Much thanks to Andrew at Richwood Technologies for the great product and service. ScottURnot from clublexus has helped me a lot on this. He is a real genious. Thanks to all you guys for all your support. Good Luck!!! Much thanks to Lextreme for hosting this great site and connecting us all.
 
Here is an update..
I got the belt routed up pretty straight.
All I need is to finish up running the vacuum lines
Figure out how to run the upper radiator hose.
Everything else should be easy after that.
 
Very dedicated!!! Another Lextremist! :439: Is everything fit under the hood? Can you measure the clearance between the supercharger & the hood? It's just out of my curiosity. I'm not building any supercharger but I'm currently on the turbo project.
 
Good stuff

Just goes to show this is a fairly simple upgrade if you have all the parts.

I think Andrew would have had the pullies as well which would have saved a bit of time.
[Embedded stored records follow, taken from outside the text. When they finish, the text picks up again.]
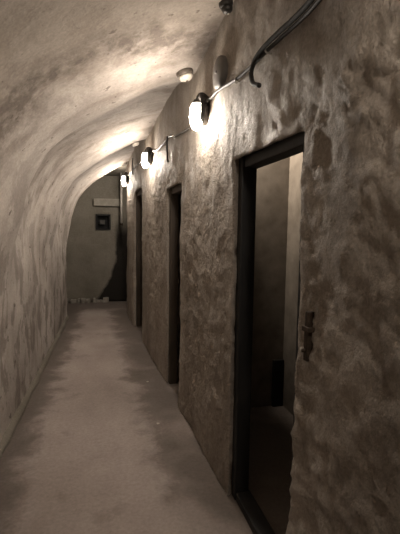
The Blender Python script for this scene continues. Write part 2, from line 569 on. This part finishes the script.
# door linings
def door_lining(no, y0, y1, h, mat, jt, depth, inset):
    e = empty('door_%d' % no, (XR(y0), y0, 0))
    e['kind'] = 'structure'
    for a, b in ((y0, y0 + jt), (y1 - jt, y1)):
        bm = bmesh.new()
        xa = XR(0.5 * (a + b)) + inset
        add_box(bm, (xa, a - 0.02 if a == y0 else a, 0.0), (xa + depth, b + 0.02 if b == y1 else b, h + 0.02), 0.006)
        o = bm_obj('door_jamb', bm, mat, e)
        o.matrix_parent_inverse = Matrix.Translation(-Vector(e.location))
    bm = bmesh.new()
    xa = XR(0.5 * (y0 + y1)) + inset
    add_box(bm, (xa + 0.002, y0 + 0.005, h - jt), (xa + depth - 0.002, y1 - 0.005, h + 0.02), 0.006)
    o = bm_obj('door_head', bm, mat, e)
    o.matrix_parent_inverse = Matrix.Translation(-Vector(e.location))
    return e
d1 = door_lining(1, 1.40, 2.085, 1.92, M_frame, 0.04, 0.085, 0.025)
door_lining(2, 3.33, 3.89, 1.93, M_timber, 0.05, 0.08, 0.03)
door_lining(3, 5.55, 6.36, 2.10, M_timber, 0.06, 0.08, 0.03)
# worn timber sill of the nearest doorway
bm = bmesh.new(); add_box(bm, (XR(1.7) + 0.02, 1.43, -0.01), (XR(1.7) + 0.11, 2.07, 0.045), 0.01)
o = bm_obj('door_sill', bm, M_frame, d1); o.matrix_parent_inverse = Matrix.Translation(-Vector(d1.location))

# ------------------------------------------------------------------ bulkhead lamps
def make_lamp():
    """origin on the wall face, light looks to -x"""
    root = empty('bulkhead_lamp', (0, 0, 0))
    bm = bmesh.new()                                        # oval cast housing on the wall, open towards the globe
    for v in add_lathe(bm, [(0.0, -0.02), (0.050, -0.02), (0.055, 0.022), (0.060, 0.060), (0.056, 0.060), (0.049, 0.024), (0.040, 0.012), (0.0, 0.010)], '-x', 32, 0.95, 1.75):
        v.co.z += 0.038
    bm_obj('housing', bm, M_lampmetal, root, True)
    bm = bmesh.new()                                        # long opal globe standing clear of the wall
    H_, R_ = 0.090, 0.046
    prof_ = [(0.0, -H_)]
    for q in range(-80, 81, 10):
        t = math.radians(q)
        prof_.append((R_ * math.cos(t) ** 0.80, H_ * math.sin(t) ** 1 if True else 0))
    prof_.append((0.0, H_))
    for v in add_lathe(bm, prof_, 'z', 28):
        v.co += Vector((-0.070, 0.0, 0.0))
    bm_obj('glass_globe', bm, M_glass, root, True)
    bm = bmesh.new()                                        # collar on top of the globe
    for v in add_lathe(bm, [(0.0, 0.074), (0.028, 0.072), (0.028, 0.082), (0.022, 0.097), (0.014, 0.104), (0.0, 0.105)], 'z', 20):
        v.co += Vector((-0.070, 0.0, 0.0))
    bm_obj('collar', bm, M_lampmetal, root, True)
    bm = bmesh.new()                                        # arm looping from the wall over the globe
    loop = spline([(0.005, 0.0, 0.120), (-0.018, 0.0, 0.138), (-0.042, 0.0, 0.142), (-0.062, 0.0, 0.126), (-0.070, 0.0, 0.100)], 6)
    add_tube(bm, loop, 0.0085, 10)
    bm_obj('arm', bm, M_lampmetal, root, True)
    bm = bmesh.new()                                        # cable gland
    add_tube(bm, [(-0.018, -0.040, 0.070), (-0.016, -0.085, 0.088)], [0.014, 0.011], 12)
    bm_obj('cable_gland', bm, M_lampmetal, root, True)
    return root

def copy_tree(o, parent=None):
    c = o.copy(); COL.objects.link(c)
    if parent is not None: c.parent = parent
    for ch in list(o.children):
        copy_tree(ch, c)
    return c

lamp0 = make_lamp()
LAMPS = [
    (2.59, 2.278, 'lit oval bulkhead lamp on brown wall just beyond the nearest doorway, largest glowing lamp'),
    (4.74, 2.34, 'lit oval bulkhead lamp on right wall beyond the second doorway, middle glowing lamp'),
    (7.05, 2.355, 'lit oval bulkhead lamp farthest down the right wall, smallest glow by the end arch'),
    (0.34, 2.33, 'lit oval bulkhead lamp on right wall before the nearest doorway, close to the viewer'),
]
ang = math.atan(-XRK)
for i, (y, z, lab) in enumerate(LAMPS):
    o = lamp0 if i == 0 else copy_tree(lamp0)
    o.location = (XR(y) - wall_disp(y, z) - 0.004, y, z)
    o.rotation_euler = (0, 0, ang)
    tag(o, lab, 'lamp', 'bulkhead lamps along the right wall')

# ------------------------------------------------------------------ wall cables
def onwall(y, z, off):
    return Vector((XR(y) - wall_disp(y, z) - off, y, z))

def cable(name, pts, r, mat, label, cat='cable', group=None, clips=(), n=8, out=0.0):
    e = empty(name, onwall(pts[0][0], pts[0][1], 0.0))
    P = spline([(0, y, z) for y, z in pts], n)
    off = r * 1.0 + 0.004 + out
    sm = []
    for p in P:                                      # follow the wall's broad shape
        best = max(wall_disp(p.y + a, p.z + b) for a, b in ((0, 0), (0.02, 0), (-0.02, 0), (0, .02), (0, -.02)))
        sm.append(best)
    ker = 3
    sm2 = [max(sm[max(0, i - ker):i + ker + 1]) for i in range(len(sm))]
    sm2 = [sum(sm2[max(0, i - ker):i + ker + 1]) / len(sm2[max(0, i - ker):i + ker + 1]) for i in range(len(sm2))]
    W = [Vector((XR(p.y) - d - off, p.y, p.z)) for p, d in zip(P, sm2)]
    bm = bmesh.new(); add_tube(bm, W, r, 10)
    inv = Matrix.Translation(-Vector(e.location))
    o = bm_obj('sheath', bm, mat, e, True); o.matrix_parent_inverse = inv
    for f in clips:
        i = int(f * (len(W) - 1))
        t = (W[min(i + 1, len(W) - 1)] - W[max(0, i - 1)]).normalized()
        bm = bmesh.new()
        u = Vector((1, 0, 0)); v = t.cross(u).normalized()
        arc = [W[i] + u * 0.02 - v * (r + 0.004)] + [W[i] - (u * math.sin(a) + v * math.cos(a)) * (r + 0.002) for a in [math.pi * k / 6 for k in range(7)]] + [W[i] + u * 0.02 + v * (r + 0.004)]
        for s in (-0.003, 0.003):
            pass
        add_tube(bm, arc, 0.0042, 6)
        o = bm_obj('clip', bm, M_clip, e, True); o.matrix_parent_inverse = inv
    return tag(e, label, cat, group)

cable('power_cable', [(0.46, 2.303), (0.6, 2.305), (1.10, 2.300), (1.256, 2.306), (1.448, 2.318), (1.652, 2.322), (1.857, 2.326), (2.045, 2.330), (2.324, 2.362), (2.43, 2.362), (2.50, 2.366)],
      0.0085, M_cable, 'dark power cable running along right wall above nearest doorway to the largest lamp', 'cable', None, (0.515, 0.70))
cable('loose_cable', [(0.5, 2.312), (1.10, 2.308), (1.256, 2.314), (1.448, 2.326), (1.60, 2.331), (1.73, 2.326), (1.80, 2.306), (1.815, 2.266), (1.775, 2.216), (1.70, 2.182)],
      0.0105, M_black, 'thick black cable above nearest doorway with its loose end curling down', 'cable', None, (), out=0.019)
cable('power_cable', [(2.67, 2.29), (2.90, 2.296), (3.20, 2.318), (3.45, 2.340), (3.667, 2.385), (3.95, 2.375), (4.24, 2.378), (4.50, 2.402), (4.655, 2.428)],
      0.0085, M_grey_cable, 'grey cable sagging along right wall between the largest lamp and the middle lamp', 'cable', None, (0.42,))
cable('loose_cable', [(3.68, 2.385), (3.70, 2.33), (3.69, 2.26), (3.66, 2.20), (3.62, 2.15)],
      0.0085, M_black, 'short black cable end hanging beneath the wall cable beside the second doorway', 'cable', out=0.019)
cable('power_cable', [(4.86, 2.385), (5.43, 2.44), (5.8, 2.45), (6.13, 2.455), (6.6, 2.43), (6.965, 2.443)],
      0.0085, M_grey_cable, 'grey cable along right wall between the middle lamp and the farthest lamp', 'cable', None, (0.4,))
cable('loose_cable', [(6.20, 2.60), (6.26, 2.55), (6.27, 2.50), (6.25, 2.42), (6.21, 2.36)],
      0.0085, M_black, 'short black cable end hanging high on the wall before the farthest lamp', 'cable', out=0.019)

# ------------------------------------------------------------------ round cover and ceiling fixtures
e = empty('round_cover', onwall(2.31, 2.455, 0.0)); e.rotation_euler = (0, 0, ang)
bm = bmesh.new()
add_lathe(bm, [(0.0, -0.02), (0.088, -0.02), (0.090, 0.020), (0.085, 0.032), (0.072, 0.037), (0.0, 0.040)], '-x', 36)
bm_obj('cover_plate', bm, M_disc, e, True)
bm = bmesh.new(); add_lathe(bm, [(0.0, 0.036), (0.008, 0.036), (0.008, 0.043), (0.0, 0.045)], '-x', 12)
bm_obj('screw', bm, M_lampmetal, e, True)
tag(e, 'round dull grey cover on right wall above the cable, beside the largest lamp', 'cover')

def vault_hit(x, y):
    """z of the vault above (x, y)"""
    best = None
    for k in range(20, 101):
        p = skin(y, k / 100.0, True)
        if best is None or abs(p.x - x) < abs(best[0].x - x):
            best = (p, k / 100.0)
    p, q = best
    a, b = skin(y, max(0, q - 0.02), True), skin(y, min(1, q + 0.02), True)
    t = (b - a).normalized()
    return p, Vector((t.z, 0, -t.x)).normalized()

def make_fixture(dark=False):
    root = empty('ceiling_fixture', (0, 0, 0))
    bm = bmesh.new()
    add_lathe(bm, [(0.0, -0.02), (0.060, -0.02), (0.062, 0.012), (0.058, 0.022), (0.048, 0.026), (0.0, 0.026)], '-z', 28)
    bm_obj('base_ring', bm, M_fixring if not dark else M_lampmetal, root, True)
    bm = bmesh.new()
    add_lathe(bm, [(0.0, 0.024), (0.050, 0.024), (0.050, 0.036), (0.042, 0.050), (0.026, 0.058), (0.0, 0.061)], '-z', 28)
    bm_obj('dome', bm, M_fix if not dark else M_lampmetal, root, True)
    bm = bmesh.new()
    add_lathe(bm, [(0.0, 0.058), (0.009, 0.058), (0.009, 0.064), (0.0, 0.066)], '-z', 12)
    bm_obj('centre_cap', bm, M_fixring if not dark else M_clip, root, True)
    return root
fx = make_fixture()
for i, (x, y, lab) in enumerate([(0.625, 2.90, 'small round white ceiling fixture above and beside the largest lamp'),
                                 (0.515, 5.38, 'small round white ceiling fixture farther along, above the middle lamp')]):
    o = fx if i == 0 else copy_tree(fx)
    p, nr = vault_hit(x, y)
    o.location = p + nr * 0.004
    o.rotation_euler = Vector((0, 0, -1)).rotation_difference(nr).to_euler()
    tag(o, lab, 'ceiling fixture', 'round ceiling fixtures')
o = make_fixture(True)  # same kind of fixture, its unlit look put into a darker colour
p, nr = vault_hit(0.69, 2.14)
o.location = p + nr * 0.003
o.rotation_euler = Vector((0, 0, -1)).rotation_difference(nr).to_euler()
o.scale = (0.62, 0.62, 0.9)
tag(o, 'small dark ceiling fixture with a pale centre at top edge, nearest the viewer', 'ceiling fixture')

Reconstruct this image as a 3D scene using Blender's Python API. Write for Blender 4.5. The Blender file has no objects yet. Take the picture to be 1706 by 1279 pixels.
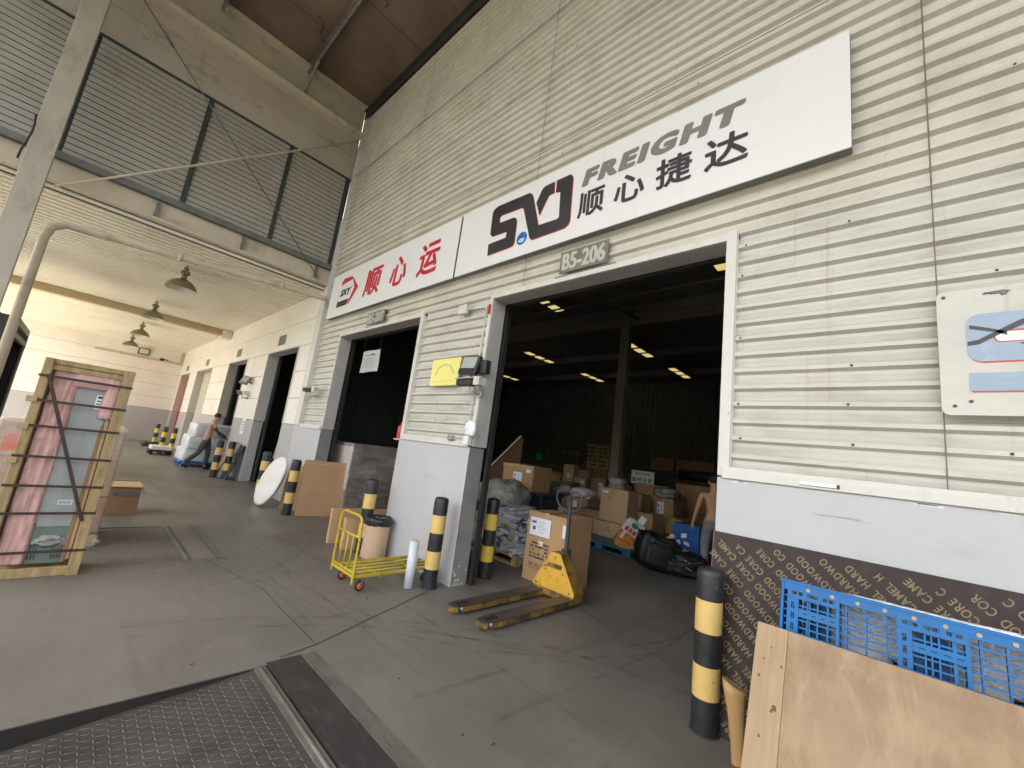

Thanks for showing us the build.
 
I finally had the balls to turn her on today. She started right up with no difficulties at all. After about a minute of chugging along, the engine would pulse up and down from 600 to about a 1800 every10 seconds. It was the ECU for sure, as unpluging the MAF stopped it right away.
I then reset the ECU, filled her up with more coolant, then restarted her and she actually had a pretty normal idle. Unfortunetely I could not get any good readings from the wideband, maybe when I put the exhaust pipes back on it will read normal.
I reved it up a few times up to about 3500 and I could definetely hear a little whine going on. I hope to have some time 2morrow to fit the exhaust back on. It sounded like a 390 '68 mustang. It backfired when I reved her up quickly. Fuel pressure was at stock spec. and my darn electronic boost gauge is on the fritz, so no good readings there either.
I am using NGK cheapy plugs with a .035 gap. I research and found out that I would do well with them. What do you guys think?????
I will definetely have more 2morrow. Good night guys!!!!
 
Sweet! I'm glad she's running and you are on your way to taking a test drive. Let's hope all the stock stuff works out for you. Get in 80 easy miles and hopefully the ECU will learn how to adapt to the changes...
 
I am in the process of putting the exhaust back and rewiring my boost gauge which still does not work. I have to put some RTV gasket on the thermistat pipe because I saw a future leak.
No check engine light thus far, just the ECU struggling with the transplant. It did not overheat and the timing was just right...I will just keep my faith and hope for the best.
BTW...Here is a picture of my gated shifter in a first generation LS400..
 
I have everything up and running pretty much as it should. I finally got the boost gauge working and I have found out that as soon as the bypass valve shuts close and the blower starts making boost it just bogs down. I can hear ther blower getting that whine, but it just bogs down, the wideband starts working its way to around 13.0 but then just goes all the way back to (air) ---.
My plugs are NGK coppers gapped at .035
Stock wires, stock intake, all ignition parts were in good shape and resistance.
The blower will need to be rebuilt, but should not be the culprit. Belt slip may cause this, however I have the same setup as so many others and my tensioner does shake a little but marks right where it should.

What do you think????
 
Fuel? I see you have a fuel regulator fitted does this bypass the oem regulator?

Maybe it's sucking too much air for the AFM / ECU to cope with.
What boost are you reading?

Your getting close it must be something simple.
 
I have a bone stock setup other then the blower. 6 lbs pulley.
AEM wideband.
No obvious knocking. Only a hint of white steam from tail pipes, I have changed the valve on the power steering already FYI.
The OEM regulator is still there but does not do anything since I have the Aeromotive working after it. Where should my fuel pressure be at idle and at boost???? Are the plugs OK at .035???
 
So,

How does your engine/ECU know when you have boost? I know people run M90 without any type of fuel management. I think you need a FMU or something similar. Looks like you have a 1995 and newer LS400. Aeromotive is 1:1 FPR.